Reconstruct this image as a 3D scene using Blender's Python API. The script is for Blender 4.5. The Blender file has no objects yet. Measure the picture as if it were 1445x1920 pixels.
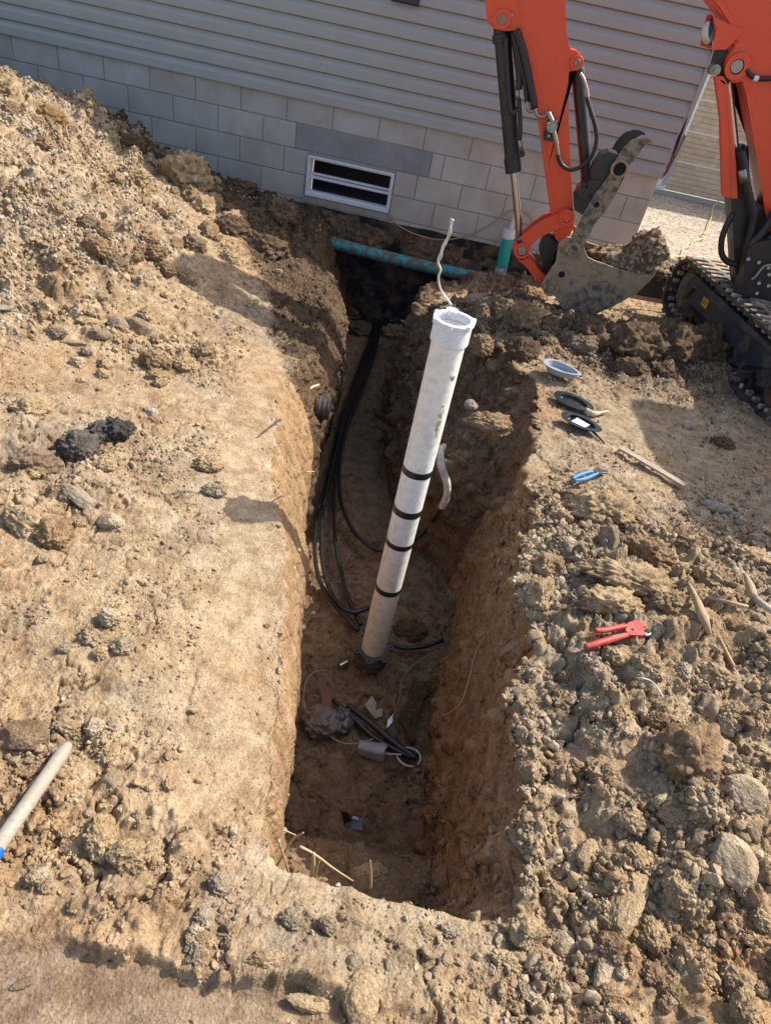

==

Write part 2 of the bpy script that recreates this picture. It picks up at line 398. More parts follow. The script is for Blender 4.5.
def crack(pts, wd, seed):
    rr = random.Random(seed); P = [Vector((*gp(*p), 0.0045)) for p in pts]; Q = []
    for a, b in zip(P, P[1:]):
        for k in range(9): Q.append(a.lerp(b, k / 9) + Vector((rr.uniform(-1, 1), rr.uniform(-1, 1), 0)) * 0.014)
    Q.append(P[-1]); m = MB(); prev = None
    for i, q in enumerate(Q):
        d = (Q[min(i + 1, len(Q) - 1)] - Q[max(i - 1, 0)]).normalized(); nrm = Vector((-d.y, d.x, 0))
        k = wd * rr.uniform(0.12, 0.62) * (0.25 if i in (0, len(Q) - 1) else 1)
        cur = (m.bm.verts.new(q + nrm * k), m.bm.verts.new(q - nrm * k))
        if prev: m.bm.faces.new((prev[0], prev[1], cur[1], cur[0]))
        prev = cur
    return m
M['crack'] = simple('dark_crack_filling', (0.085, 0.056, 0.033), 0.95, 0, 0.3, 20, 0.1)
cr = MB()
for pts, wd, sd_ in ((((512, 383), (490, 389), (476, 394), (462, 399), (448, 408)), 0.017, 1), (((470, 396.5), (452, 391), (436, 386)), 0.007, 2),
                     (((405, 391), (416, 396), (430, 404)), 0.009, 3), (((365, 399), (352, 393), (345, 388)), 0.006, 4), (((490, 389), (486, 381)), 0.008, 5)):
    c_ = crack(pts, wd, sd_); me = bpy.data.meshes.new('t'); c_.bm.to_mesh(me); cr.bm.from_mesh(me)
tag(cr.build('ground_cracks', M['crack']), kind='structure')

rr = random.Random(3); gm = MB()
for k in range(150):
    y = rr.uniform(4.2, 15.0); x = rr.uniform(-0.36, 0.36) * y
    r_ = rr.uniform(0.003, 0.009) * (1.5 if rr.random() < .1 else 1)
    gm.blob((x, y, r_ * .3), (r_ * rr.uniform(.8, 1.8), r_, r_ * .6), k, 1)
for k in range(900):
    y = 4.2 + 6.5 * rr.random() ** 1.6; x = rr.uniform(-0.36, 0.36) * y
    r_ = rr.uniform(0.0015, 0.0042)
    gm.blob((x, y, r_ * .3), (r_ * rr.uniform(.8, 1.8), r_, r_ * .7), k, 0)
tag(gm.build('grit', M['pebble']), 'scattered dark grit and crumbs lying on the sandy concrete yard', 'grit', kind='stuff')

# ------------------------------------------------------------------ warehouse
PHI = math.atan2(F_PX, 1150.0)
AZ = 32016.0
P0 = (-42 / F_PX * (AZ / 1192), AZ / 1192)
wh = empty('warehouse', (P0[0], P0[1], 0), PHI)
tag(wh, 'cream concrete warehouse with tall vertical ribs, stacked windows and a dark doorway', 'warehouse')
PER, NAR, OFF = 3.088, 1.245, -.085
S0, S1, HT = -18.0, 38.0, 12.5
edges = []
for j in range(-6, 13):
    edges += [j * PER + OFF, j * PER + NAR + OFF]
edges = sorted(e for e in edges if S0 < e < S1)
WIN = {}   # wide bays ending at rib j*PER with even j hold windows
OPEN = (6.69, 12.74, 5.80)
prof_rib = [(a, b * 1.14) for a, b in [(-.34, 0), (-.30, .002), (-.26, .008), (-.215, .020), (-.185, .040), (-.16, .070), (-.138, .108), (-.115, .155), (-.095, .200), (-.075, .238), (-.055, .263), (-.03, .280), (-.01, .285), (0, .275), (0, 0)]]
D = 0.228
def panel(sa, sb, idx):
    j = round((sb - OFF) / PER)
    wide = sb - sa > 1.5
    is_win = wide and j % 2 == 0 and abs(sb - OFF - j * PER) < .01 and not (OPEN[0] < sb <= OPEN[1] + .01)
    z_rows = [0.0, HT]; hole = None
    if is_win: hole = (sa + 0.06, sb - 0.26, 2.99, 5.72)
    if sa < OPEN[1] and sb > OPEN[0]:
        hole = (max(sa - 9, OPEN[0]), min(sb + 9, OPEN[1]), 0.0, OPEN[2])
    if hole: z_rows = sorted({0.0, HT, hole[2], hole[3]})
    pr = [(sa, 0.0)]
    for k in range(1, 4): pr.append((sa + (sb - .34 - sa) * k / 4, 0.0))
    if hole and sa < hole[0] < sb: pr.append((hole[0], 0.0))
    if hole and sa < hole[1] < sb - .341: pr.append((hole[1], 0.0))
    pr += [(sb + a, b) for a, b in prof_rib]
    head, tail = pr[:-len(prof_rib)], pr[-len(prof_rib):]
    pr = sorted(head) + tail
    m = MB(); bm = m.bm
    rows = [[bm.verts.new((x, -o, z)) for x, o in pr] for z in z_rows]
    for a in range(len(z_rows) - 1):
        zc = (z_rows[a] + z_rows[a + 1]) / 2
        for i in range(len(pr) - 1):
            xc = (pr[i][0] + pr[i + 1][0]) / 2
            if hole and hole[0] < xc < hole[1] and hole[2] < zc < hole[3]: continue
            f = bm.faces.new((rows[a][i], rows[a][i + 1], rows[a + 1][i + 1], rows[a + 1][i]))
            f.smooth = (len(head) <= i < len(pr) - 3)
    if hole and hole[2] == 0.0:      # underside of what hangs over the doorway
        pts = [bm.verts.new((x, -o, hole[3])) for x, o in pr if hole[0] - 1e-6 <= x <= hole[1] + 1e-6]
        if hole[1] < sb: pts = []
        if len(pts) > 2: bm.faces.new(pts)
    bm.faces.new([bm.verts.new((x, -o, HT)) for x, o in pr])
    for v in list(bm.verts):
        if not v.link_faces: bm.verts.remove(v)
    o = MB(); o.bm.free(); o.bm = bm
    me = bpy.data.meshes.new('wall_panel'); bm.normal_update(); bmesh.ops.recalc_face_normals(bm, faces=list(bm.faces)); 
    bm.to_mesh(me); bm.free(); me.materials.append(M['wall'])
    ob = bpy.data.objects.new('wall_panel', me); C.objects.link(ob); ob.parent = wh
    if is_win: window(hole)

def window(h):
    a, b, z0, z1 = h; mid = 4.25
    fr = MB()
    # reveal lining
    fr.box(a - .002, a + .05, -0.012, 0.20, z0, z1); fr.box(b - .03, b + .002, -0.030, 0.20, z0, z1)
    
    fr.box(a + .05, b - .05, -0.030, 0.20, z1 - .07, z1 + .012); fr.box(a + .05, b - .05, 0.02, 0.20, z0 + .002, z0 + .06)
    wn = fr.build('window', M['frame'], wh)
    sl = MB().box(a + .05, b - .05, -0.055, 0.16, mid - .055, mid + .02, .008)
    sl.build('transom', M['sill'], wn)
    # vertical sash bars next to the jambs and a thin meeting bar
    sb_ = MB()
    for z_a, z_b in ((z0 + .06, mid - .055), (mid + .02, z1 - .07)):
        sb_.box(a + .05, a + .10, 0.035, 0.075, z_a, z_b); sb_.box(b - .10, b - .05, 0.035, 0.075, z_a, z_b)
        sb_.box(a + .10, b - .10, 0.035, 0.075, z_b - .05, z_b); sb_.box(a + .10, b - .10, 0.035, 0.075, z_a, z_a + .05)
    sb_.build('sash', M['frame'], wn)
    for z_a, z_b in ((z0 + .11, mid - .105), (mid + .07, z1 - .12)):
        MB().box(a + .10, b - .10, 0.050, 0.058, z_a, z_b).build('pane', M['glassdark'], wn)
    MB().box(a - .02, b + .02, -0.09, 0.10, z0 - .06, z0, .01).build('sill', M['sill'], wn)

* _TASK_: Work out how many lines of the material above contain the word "script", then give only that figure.

* _RESPONSE TO THE EXERCISE_: 2